Mr. Jim Temple - owner  
Jim Says...
"Children always seem to get excited about a new toy or a new project. How many families have had young folks start Karate lessons, gymnastics, sports programs, music lessons, etc. and lose interest after Mom and Pop have invested quite a bit of time and money? But, not all our experience has come from the "parenting" end. Nearly all parents have been on both ends of that scenario. Many a customer has come into the ol' guitar store and complained, 'Jim, I had a chance to learn guitar when I was a kid; took a few lessons; but I didn't stick with it. Sure wish I had taken advantage of that opportunity while I was young, had the time, and my mind worked better.'

"Armed with that experience, young parents will often come into the store with a piece of junk that resembles a guitar and inquire, "I wonder if you could put a set of strings on this guitar. My boy/girl wants to learn how to play and I don't want to put a lot of money into a guitar until I see if he/she is gonna take to it." Well, neighbors, at that point I ease into my "patented" speech about how a bad instrument will prevent a child from ever learnin' to play it.
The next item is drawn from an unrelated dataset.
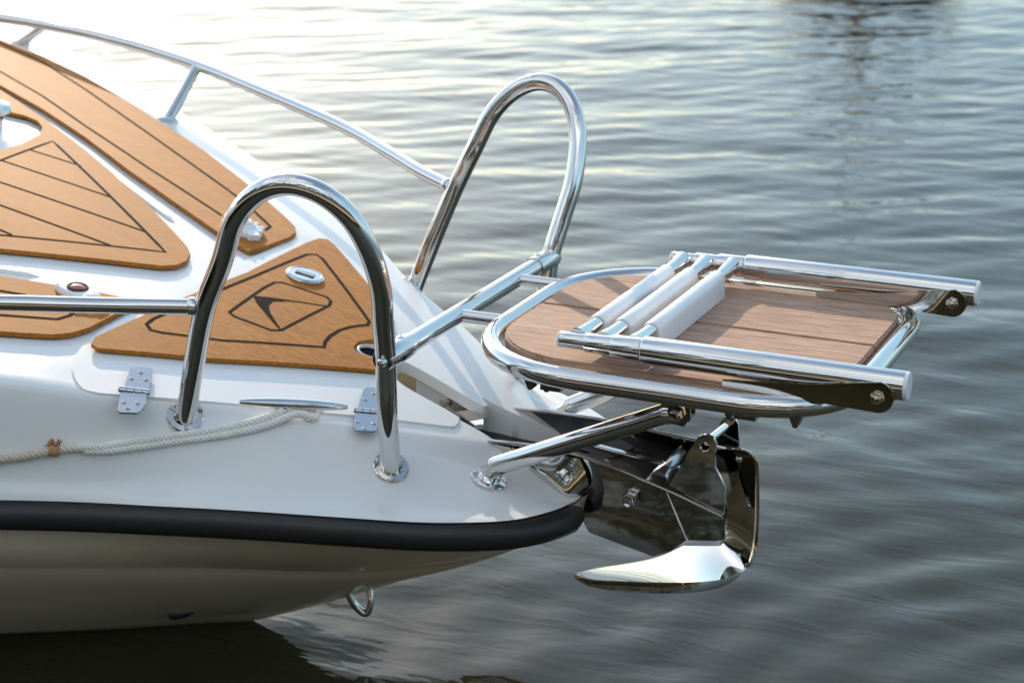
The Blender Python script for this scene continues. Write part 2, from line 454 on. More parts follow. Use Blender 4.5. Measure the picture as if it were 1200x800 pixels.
for sgn in (1, -1):
    f = (lambda L: [Vector((p.x, sgn*p.y)) for p in L])
    o = drape('teak_strip', f(SP), .004, .007, M['teak'], boat, grooves=[f(g) for g in G], gw=.0066)
# raised moulding between strips and hatch, and behind the lid
for sg in (1, -1):
    mb = MB(); P = [on(*p, -.0075) for p in [(0,112),(60,150),(110,190),(165,232),(205,262)]]
    mb.tube(catmull([Vector((p.x, sg*p.y, p.z)) for p in P], 6), [.0]+[.006]*23+[.001], 10)
    mb.build('deck_moulding', M['gelcoat'], boat)

# ---- deck fittings on the strips
def fitting(px, py, kind):
    c = on(px, py, .004); n = Vector((.23, -.03 if py > 300 else .05, 1)).normalized()
    mb = MB()
    if kind == 0:
        mb.lathe(c, n, [(.036,0),(.037,.006),(.029,.011),(.022,.013),(.021,.016),(.017,.018),(.0,.0185)], 36)
        t = Vector((.8,-.5,-.2)); t = (t-n*t.dot(n)).normalized(); s = n.cross(t)
        for k in range(10):
            a = 2*math.pi*k/10; d = t*math.cos(a)+s*math.sin(a)
            mb.lathe(c+d*.034+n*.001, n, [(.0055,0),(.0055,.010),(.004,.012),(.0,.0122)], 10)
        mb.box(c+t*.036+n*.006, (.024,.022,.011), Matrix((t, s, n)).transposed())
        o = mb.build('deck_fitting', M['white_plastic'], boat, bevel=.0007, angle=30)
        m2 = MB(); m2.lathe(c+n*.0185, n, [(.016,0),(.0155,.003),(.012,.0042),(.0,.0045)], 24)
        m2.box(c+n*.0245, (.022,.005,.005), Matrix((t, s, n)).transposed())
        m2.build('filler_cap', M['white_plastic'], o, bevel=.0005)
    else:
        t = Vector((1,-.1,-.25)); t = (t-n*t.dot(n)).normalized(); s = n.cross(t)
        rows = []
        for sc, h in ((1,0),(1,.005),(.95,.009),(.86,.0115),(.55,.0128),(.0,.013)):
            rows.append([c+n*h+t*(math.cos(a)*.040*sc+(.006 if math.cos(a) > 0 else 0))+s*math.sin(a)*.024*sc for a in [2*math.pi*k/36 for k in range(36)]])
        mb.grid(rows, closed=True, capA=True)
        mb.box(c+t*.045+n*.005, (.02,.022,.009), Matrix((t, s, n)).transposed())
        o = mb.build('deck_fitting', M['white_plastic'], boat, bevel=.0008, angle=35)
        m2 = MB(); m2.lathe(c+n*.0118, n, [(.0175,-.004),(.0175,.002),(.0145,.0035),(.0125,.0015)], 30, False, False)
        m2.build('lens_ring', M['black_plastic'], o)
        m2 = MB(); m2.lathe(c+n*.0118, n, [(.0125,0),(.0125,.0018),(.008,.0035),(.0,.0042)], 30); m2.build('lens', M['lens'], o)
    return o
fitting(284, 271, 0); fitting(90, 345, 1)

# ---- grab rails (hoops) either side of the bow
TUBE = .0152
hoop = [(-.538,.3675,-.147),(-.507,.384,-.065),(-.472,.402,.028),(-.436,.407,.102),(-0.406,0.418,0.165),(-0.366,0.424,0.207),(-0.320,0.424,0.226),(-0.276,0.414,0.218),(-0.242,0.394,0.185),(-0.225,0.372,0.137),(-.222,.345,.075),(-.232,.321,.015),(-.242,.297,-.046),(-.250,.281,-.13),(-.2555,.271,-.226)]
def flange(mb, p, n, r=.027):
    n = Vector(n).normalized()
    mb.lathe(Vector(p), n, [(r,-.006),(r,.0012),(r-.0012,.0024),(TUBE+.003,.0028),(TUBE+.0012,.005),(TUBE-.002,.008),(0,.0085)], 36)
    u = n.orthogonal().normalized(); w = n.cross(u)
    for k in range(3):
        a = 2*math.pi*k/3+.4; c = Vector(p)+(u*math.cos(a)+w*math.sin(a))*(r-.0055)+n*.0025
        mb.lathe(c, n, [(.0042,-.001),(.0042,.0008),(.003,.002),(.0012,.002),(.001,.001)], 12)
def dn(x, y, sg):
    e = .01
    n = Vector((-(zdeck(x+e, y)-zdeck(x-e, y))/(2*e), -(zdeck(x, y+e)-zdeck(x, y-e))/(2*e), 1)).normalized()
    n.y *= sg; return n
fa, fb = hit(217, 487)[0], hit(458, 548)[0]
hoop[0] = (fa.x, -fa.y, fa.z-.005); hoop[-1] = (fb.x, -fb.y, fb.z-.005)
for sg in (-1, 1):
    mb = MB(); P = catmull([(x, sg*y, z) for x, y, z in hoop], 8); mb.tube(P, TUBE, 28)
    g = mb.build('grab_rail', M['chrome'], boat)
    for (x, y, z) in (hoop[0], hoop[-1]):
        ns = [dz(x+a, sg*(y+b_))[1] for a in (-.02, 0, .02) for b_ in (-.02, 0, .02)]
        n = sum(ns, Vector()).normalized()
        mb = MB(); flange(mb, (x, sg*y, dz(x, sg*y)[0]+.0015), n); mb.build('base_flange', M['chrome'], g)
    mb = MB(); c = Vector((-.242, sg*.297, -.046)); mb.lathe(c+Vector((.004, -.017 if sg < 0 else .017, 0)), (.1, -1 if sg < 0 else 1, 0), [(.0068,-.006),(.0068,.004),(.0045,.0075),(.0,.0085)], 16)
    mb.build('clamp_bolt', M['chrome'], g)
    # bow rail running aft
    rl = [(-.478,.402,.030),(-.57,.462,.037),(-.665,.531,.047),(-.839,.649,.065),(-1.12,.791,.093),(-1.326,.888,.113),(-1.551,.952,.136),(-1.761,.975,.157),(-2.0,.985,.17),(-2.6,1.0,.19)]
    mb = MB(); mb.tube(catmull([(x, sg*y, z) for x, y, z in rl], 8), .0115, 22)
    mb.lathe((-.478, sg*.402, .03), (-.83, sg*.55, .06), [(.0135,.008),(.0142,.012),(.0135,.017),(.0118,.019)], 20)
    br = mb.build('bow_rail', M['chrome'], boat)
    for (x, y, z, xf, yf) in ((-1.326,.888,.113,-1.405,.893), (-1.80,.978,.158,-1.88,.99)):
        if xf > -1.5: h_ = hit(197, 141)[0]; xf, yf = h_.x, h_.y
        zf = dz(xf, yf)[0]; mb = MB()
        mb.tube([(x, sg*y, z), ((x+xf)/2, sg*(y+yf)/2, (z+zf)/2), (xf, sg*yf, zf)], [.0105,.0105,.0125], 18)
        mb.lathe((xf, sg*yf, zf), dn(xf, yf, sg), [(.022,-.003),(.022,.004),(.0125,.009)], 20)
        mb.build('stanchion', M['chrome'], br)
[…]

"You see, if your son came into the kitchen one mornin' and said, "Dad, I want to be a carpenter", you would never consider sayin', "Well, boy, I'll go down to the variety store and get you a plastic hammer. You practice drivin' sixteen-penny nails into a pine board for six months or so and, if you get good at it, I'll go buy you a "real" hammer." Fact is, the toy hammer would prevent the child from ever becomin' a carpenter, even if he had the talent for the job!

"That's true for learnin' to play the guitar, too. Variety superstore toys have discouraged many a young guitar-playin' "wannabe". Talk about wasted money!

"And, another thing ~ let's talk about the cost of a beginner's decent guitar: Compared to the cost of participating in the local school sports program, the Karate school lessons and belt tests, the local school band instruments, the price of such a guitar pales in comparison. Also, long after the kid leaves all the other programs behind, all the paraphernalia in the bedroom closet, he or she will still carry that ol' guitar off to school or adult life with him or her. Sometimes, they'll pass it down as an heirloom to another generation.

"It's natural for a parent to be concerned with wastin' money on a child's whim. But, it's also natural for that same parent to encourage a child's desires in the hopes that something good and permanent results from such an attitude.

"Well, alright then, Jim." "How much should I expect to pay for a decent, beginner's guitar?" Figure on payin' about half of one's months payment for that diesel-powered dually sittin' out in the driveway. Or, maybe, two month's worth of satellite dish tv with its brain-numbing programming.

"Of course, the right choice might require that a parent re-arrange a priority or two for a couple of months. But, maybe the cost of three meals out with friends wouldn't set the family back too much. Besides, if the kid doesn't "take to it", you can run a six dollar ad in the local paper and get nearly all your money back if it is a decent instrument at the beginning.

Just one old man's opinion. Mull it around a bit and see if you can't hear the clarion ring of truth somewhere in it.